Demikianlah, di ayat 8 tertulis, “Sesudah penahanan dan penghukuman ia terambil.” Dengan kata lain, dia tidak sekadar menanggung penderitaan, dia juga menanggung ketidakadilan, tetapi dia menerima ketidakadilan dari hakim-hakim yang curang itu. Jika isi ayat 8 dan 9 ini anda pahami secara harafiah, maka itu berarti bahwa mereka telah membunuhnya. Ini adalah kenyataan yang sulit diterima. Seperti yang sudah saya uraikan sebelumnya, jika anda ikut menanggung penderitaan orang lain, maka itu adalah hal yang layak mendapat pujian. Kita membayangkan orang-orang seperti Bunda Theresa, mereka yang melayani di lingkungan para penderita kusta, atau tenaga kesehatan yang berjuang menolong para pasien corona. Semua perbuatan mereka sangatlah mulia.

Akan tetapi, sangatlah sukar bagi kita untuk menerima ketidakadilan! Anda tidak melakukan kesalahan apa-apa, akan tetapi semua orang mengucapkan hal-hal yang menyalahkan anda. Bagaimana anda akan bereaksi? Tentu saja anda akan menjadi sangat marah. Kita ingin menyerang balik, mengejar orangyang sudah memfitnah kita untuk mengakui kesalahannya. Kita ingin agar persoalan segera diluruskan. Lihatlah isi Matius 5:11 untuk memahami hal yang berlawanan dengan itu. Akan tetapi, di dalam Yesaya 53, hamba ini tidak sekadar menghadapi fitnah, dia mengalami serangan fisik dan akhirnya hukuman mati tanpa penegakan keadilan.

Apakah hasil dari semua ini? Kita lihat kembali isi 1 Petrus 2. Rakyat akan melihat penderitaan hamba ini, dan kuasa Allah (tangan kekuasaan Yahweh akhirnya dinyatakan), mata rakyat akhirnya terbuka (tentu saja, tidak semua orang terbuka matanya, hal yang sudah disampaikan dalam Yesaya 49), Yakub atau Israel akan bisa melihat dan berbalik kepada Allah.

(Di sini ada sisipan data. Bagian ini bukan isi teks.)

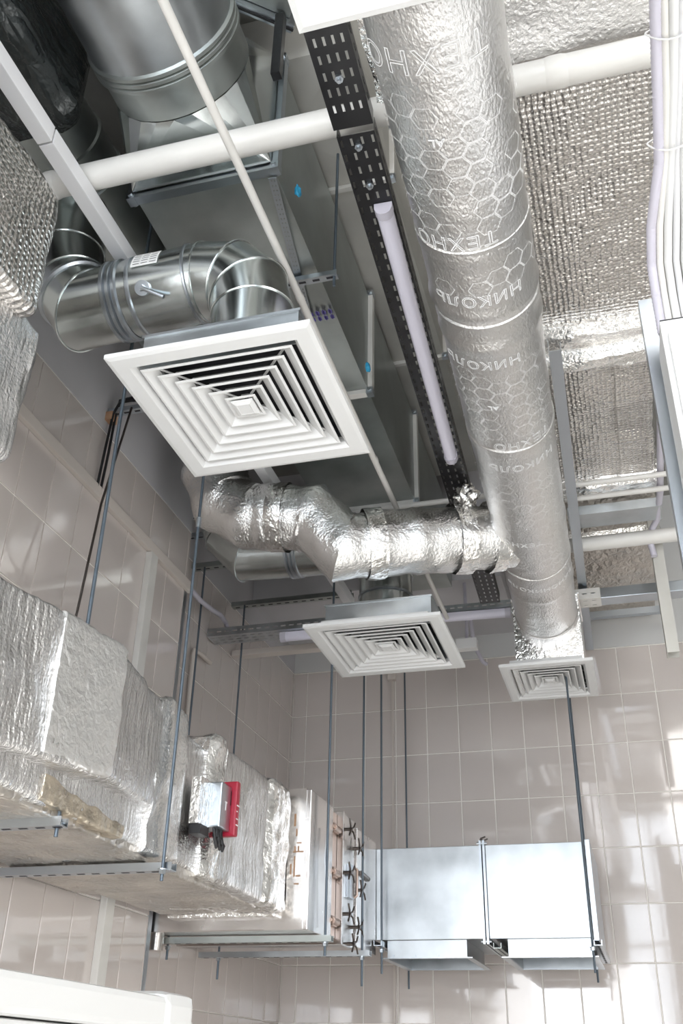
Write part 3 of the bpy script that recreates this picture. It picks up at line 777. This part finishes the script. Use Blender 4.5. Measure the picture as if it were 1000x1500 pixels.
# ------------------------------------------------------------------ LOWER FOIL DUCT ALONG THE LEFT WALL
LF = thing('rectangular_foil_duct', 'large crumpled foil-wrapped rectangular duct along the left wall', 'duct', (-1.65, 3, .8))
NSUB = (22, 18)
foil_duct('foil_wrap', [(1.2, -1.88, -1.41, .58, 1.03), (2.75, -1.88, -1.41, .58, 1.03)], 'foil_rib', LF, .010, 8, .022, .025, 1)
foil_duct('foil_bulge', [(1.50, -1.80, -1.40, .65, 1.035), (1.95, -1.80, -1.375, .655, 1.04), (2.33, -1.80, -1.325, .67, 1.045), (2.36, -1.80, -1.322, .68, 1.045), (2.40, -1.80, -1.345, .69, 1.04), (2.78, -1.80, -1.392, .70, 1.03)], 'foil_rib', LF, .010, 9, .022, .015, 3)
foil_duct('foil_tape_corner', [(2.08, -1.60, -1.352, .668, 1.046), (2.22, -1.60, -1.334, .674, 1.048), (2.34, -1.60, -1.316, .675, 1.052), (2.365, -1.60, -1.318, .68, 1.05)], 'foil_smooth', LF, .006, 18, .015, .012, 5)
foil_duct('foil_wrap', [(2.75, -1.88, -1.39, .57, 1.035), (2.80, -1.88, -1.375, .565, 1.06), (2.93, -1.88, -1.375, .565, 1.055), (2.98, -1.88, -1.40, .57, 1.02)], 'foil', LF, .014, 12, .016, .02, 7)
foil_duct('foil_wrap', [(2.98, -1.88, -1.405, .575, 1.0), (3.22, -1.88, -1.405, .575, 1.0)], 'foil_rib', LF, .010, 9, .02, .02, 9)
foil_duct('foil_strap', [(3.16, -1.86, -1.395, .565, 1.03), (3.19, -1.86, -1.375, .56, 1.05), (3.26, -1.86, -1.375, .56, 1.05), (3.29, -1.86, -1.395, .565, 1.03)], 'foil_tape', LF, .014, 16, .010, .015, 10)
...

Dengan kata lain, segenap maksud dari penderitaan adalah untuk melahirkan ciptaan baru. Rakyat bertobat dan menyerahkan hdiup mereka kepada Yahweh, seperti yang diuraikan dalam 1 Petrus 2, “Supaya kita, yang telah mati terhadap dosa, hidup untuk kebenaran.”

Saya harap anda memahami hal yang disampaikan oleh Yesaya 53 sekarang. Selanjutnya mari kita baca Yesaya 53:11,

Sesudah kesusahan jiwanya ia akan melihat terang dan menjadi puas; dan hamba-Ku itu, sebagai orang yang benar, akan membenarkan banyak orang oleh hikmatnya, dan kejahatan mereka dia pikul.

Benar, hamba ini dapat melihat hasil dari penderitaannya, dan hasil itu disampaikan di ayat 11 ini, karena penderitaan dan kematiannya, maka ada banyak orang yang dijadikan orang benar. Itu sebabnya mengapa anda bisa mengerti sekarang dari mana Petrus mendapatkan pemahaman itu, bahwa kita harus mati terhadap dsa dan hidup untuk kebenaran.